Poi un ricordo personale sulla Supercoppa vinta a Pechino contro l’Inter: “L’abbiamo voluta vincere quella Supercoppa. Sapevamo che non potevamo imporre il nostro gioco contro una squadra che aveva appena vinto il Triplete. Potevamo fargli male, però l’unico modo per vincere era comportarsi da squadra vera. Abbiamo sofferto per molti momenti del match, però non ci siamo mai disuniti. Non è mai stata evidenziata abbastanza quella vittoria a Pechino”.

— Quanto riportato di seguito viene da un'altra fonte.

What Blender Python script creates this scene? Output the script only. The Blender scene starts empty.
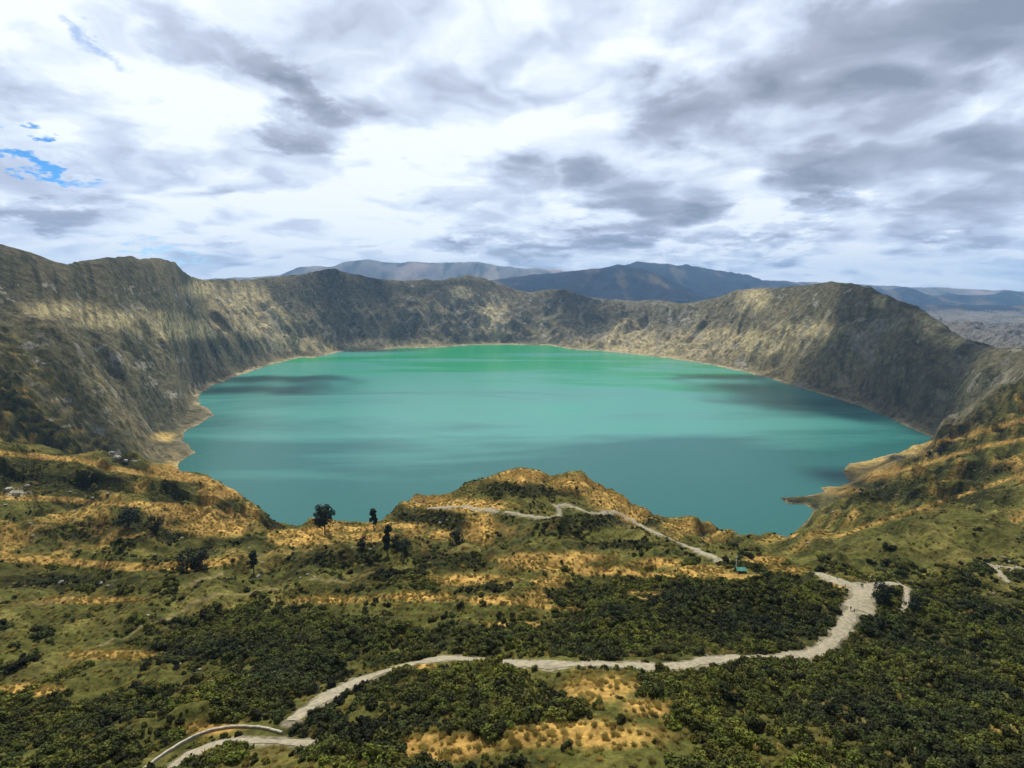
import bpy, math, random
import numpy as np
random.seed(7); rng=np.random.default_rng(11)
R=math.radians
scene=bpy.context.scene; col=scene.collection
LAKE=-350.0; F=550.0; P=R(9.5); CP,SP=math.cos(P),math.sin(P)
# ---------------------------------------------------------------- helpers
def tt(py): return -np.tan(P+np.arctan((np.asarray(py,float)-384)/F))       # height / distance seen at a row
def uu(px,t): return (np.asarray(px,float)-512)/F*(CP-np.asarray(t)*SP)
_perm=rng.permutation(4096); _perm=np.concatenate([_perm,_perm,_perm])
_ga=rng.uniform(0,2*math.pi,4096); _gx,_gy=np.cos(_ga).astype(np.float32),np.sin(_ga).astype(np.float32)
def noise(x,y):
    xi=np.floor(x); yi=np.floor(y); fx=(x-xi).astype(np.float32); fy=(y-yi).astype(np.float32)
    xi=xi.astype(np.int64)&4095; yi=yi.astype(np.int64)&4095
    u=fx*fx*fx*(fx*(fx*6-15)+10); v=fy*fy*fy*(fy*(fy*6-15)+10)
    def g(ix,iy,dx,dy):
        h=_perm[_perm[ix&4095]+(iy&4095)]
        return _gx[h]*dx+_gy[h]*dy
    a=g(xi,yi,fx,fy); b=g(xi+1,yi,fx-1,fy); c=g(xi,yi+1,fx,fy-1); d=g(xi+1,yi+1,fx-1,fy-1)
    return (a+(b-a)*u+((c+(d-c)*u)-(a+(b-a)*u))*v)*1.5
def fbm(x,y,o=4,g=.5,l=2.03):
    s=0;a=1;n=0
    for i in range(o):
        s=s+a*noise(x+17.3*i,y-9.1*i); n+=a; a*=g; x=x*l; y=y*l
    return s/n
def ridged(x,y,o=4):
    s=0;a=1;n=0
    for i in range(o):
        s=s+a*(1-2*np.abs(noise(x+31*i,y+11*i))); n+=a; a*=.5; x=x*2.1; y=y*2.1
    return s/n
def sstep(a,b,x):
    t=np.clip((x-a)/(b-a),0,1); return t*t*(3-2*t)
# ---------------------------------------------------------------- grid
uc=np.linspace(-1.1,1.1,1180)
side=1.1+np.cumsum(np.geomspace(.004,.12,48)); ucols=np.concatenate([-side[::-1],uc,side])
def seg(a,b,n): return np.geomspace(a,b,n,endpoint=False)
drows=np.concatenate([seg(12,60,70),seg(60,260,470),seg(260,800,430),seg(800,1500,190),seg(1500,4700,400),seg(4700,19000,220),[19000]])
NU,ND=len(ucols),len(drows)
# feature lines, near to far: (px, py, distance) or (px, py, distance, explicit height)
def row(pts,sig=3):
    px=np.array([p[0] for p in pts],float); py=np.array([p[1] for p in pts],float); d=np.array([p[2] for p in pts],float)
    t=tt(py); u=uu(px,t); z=np.array([p[3] if len(p)>3 else t[i]*d[i] for i,p in enumerate(pts)])
    o=np.argsort(u); dd=np.interp(ucols,u[o],d[o]); zz=np.interp(ucols,u[o],z[o]/d[o])
    k=np.exp(-.5*(np.arange(-12,13)/sig)**2); k/=k.sum()
    f=lambda a:np.convolve(np.pad(a,12,mode='edge'),k,'valid')
    dd,zz=f(dd),f(zz); return dd,zz*dd
def flat(d,z): return np.full(NU,float(d)),np.full(NU,float(z))
CREST=[(0,453,520),(60,458,560),(120,468,620),(180,474,700),(205,479,690),(222,487,660),(240,499,620),(256,514,560),(270,527,500),(285,531,480),(300,531,465),(325,528,450),(345,527,440),(370,526,430),(395,515,430),(415,503,430),(450,498,430),(475,488,440),(500,478,450),(520,472,455),(538,474,455),(550,480,450),(570,477,455),(583,477,460),(592,486,460),(615,497,460),(640,513,460),(665,524,460),(685,524,480),(703,528,500),(712,536,520),(730,543,580),(750,546,660),(770,547.5,718),(783,545,728),(792,530,775),(803,517,830),(815,505,880),(826,494,930),(848,482,985),(850,470,1050),(880,459,1130),(910,450,1200),(935,441,1275),(960,425,1250),(990,405,1150),(1024,385,1050),(1150,370,950)]
RIM=[(-150,245,1100),(0,250,1300),(30,255,1350),(50,262,1400),(68,269,1450),(80,263,1600),(105,260,1700),(130,260,1900),(160,262,2150),(175,266,2300),(188,277,2500),(205,283,2800),(250,280,3200),(280,277,3400),(300,276,3500),(320,271,3650),(335,269,3700),(350,274,3800),(375,279,3900),(400,281,4000),(440,281,4100),(468,275,4200),(485,279,4230),(500,284,4250),(515,290,4300),(530,293,4300),(550,290,4300),(565,291,4250),(585,297,4200),(605,300,4150),(625,301,4100),(640,302,4050),(658,300,3950),(680,304,3800),(700,302,3600),(720,297,3350),(735,291,3200),(750,289,3050),(770,290,2850),(790,289,2700),(810,287,2500),(830,284,2350),(850,287,2250),(868,289,2150),(880,296,2050),(900,303,1900),(925,316,1750),(950,333,1600),(965,344,1500),(975,349,1430),(1000,351,1350),(1024,351,1300),(1150,345,1200)]
SHORE_FAR=[(0,405,800),(60,415,900),(120,430,1080),(160,440,1230),(183,437,1306),(199,400,1790),(215,385,2080),(240,375,2315),(300,358,2940),(345,351,3290),(400,348,3470),(470,345,3674),(550,345,3674),(600,350,3360),(650,355,3080),(700,363,2740),(750,373,2370),(800,388,1985),(850,403,1715),(890,420,1490),(920,432,1355),(937,436,1320),(960,405,1330),(1000,390,1210),(1024,375,1120),(1150,360,1020)]
def lk(rows): # the shoreline points lie on the lake plane exactly
    o=[]
    for r in rows:
        o.append((r[0],r[1],LAKE/tt(r[1])) if 180<r[0]<940 else r)
    return o
SHORE_FAR=lk(SHORE_FAR)
CREST=[(p[0],p[1],LAKE/tt(p[1])) if 765<p[0]<940 else p for p in CREST]
K=[]
K.append(flat(12,-15)); K.append(flat(40,-48))
K.append(row([(-200,768,92),(0,768,92),(300,768,84),(600,768,76),(1024,768,78)]))
K.append(row([(-200,700,130),(0,700,130),(300,700,118),(600,700,108),(800,700,112),(1024,700,118)]))
K.append(row([(-200,650,170),(0,650,170),(250,650,160),(450,650,146),(700,650,142),(850,650,152),(1024,650,160)]))
K.append(row([(-200,600,230),(0,600,230),(250,600,215),(450,600,195),(700,600,185),(850,600,190),(1024,600,210)]))
K.append(row([(-200,560,290),(0,560,290),(250,565,270),(450,565,250),(600,566,235),(770,566,235),(850,566,235),(1024,560,255)]))
K.append(row([(-200,505,380),(0,505,390),(100,512,400),(200,530,400),(270,550,380),(325,545,355),(420,528,350),(480,515,360),(520,505,360),(600,522,360),(690,547,370),(740,554,440),(775,556,480),(810,540,470),(850,520,480),(900,505,500),(1024,480,480),(1150,470,460)]))
CREST=[(p[0],p[1]+(4 if 385<p[0]<600 else 3),p[2]) if 290<p[0]<725 else p for p in CREST]
kc=row(CREST,2); K.append(kc)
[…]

Infine alcune parole su Muslera, Lichtsteiner, Zarate e l’Europa League: “Muslera poteva fare tanto nel calcio e lo ha dimostrato. Lichtsteiner ha un carattere particolare, non ti fa ridere negli spogliatoi ma non molla un centimetro. E’ un ragazzo d’oro. Zarate? Lui era tanto giovane in quel momento, la Lazio aveva il desiderio di trovare un idolo. Non è riuscito a continuare a fare quello che aveva fatto il primo anno. Sono iniziate varie problematiche, pensieri negativi che non gli hanno permesso di dimostrare quello che è in grado di fare. L’Europa League? Non è più snobbata come prima: io ricordo che nel girone eliminatorio con Ballardini in panchina ci furono parecchi infortuni, e questo non ci consentiva di fare bene sia in campionato che in Europa. Da Reja in poi abbiamo vissuto la competizione in modo differente. L’unica scocciatura è che stanca parecchio: si fanno trasferte di giovedì e ti portano via molte energie. Però è una competizione bellissima che qualsiasi calciatore vuole giocare. Come mai la Lazio non si è ripetuta quest’anno? Tutti si aspettavano dalla scorsa stagione la chance di giocare in Champions, la mancata qualificazione ha dato un contraccolpo psicologico alla squadra. La rosa della Lazio però è ampia: basti vedere Konko che sta facendo bene. Speriamo che Felipe Anderson torni quello dello scorso anno e auguro al mio fratellino Matri di segnare tanti gol. La festa a piazza di Spagna? Io auguro ad ogni singolo giocatore della Lazio di vivere quell’emozione che ho vissuto io lì”.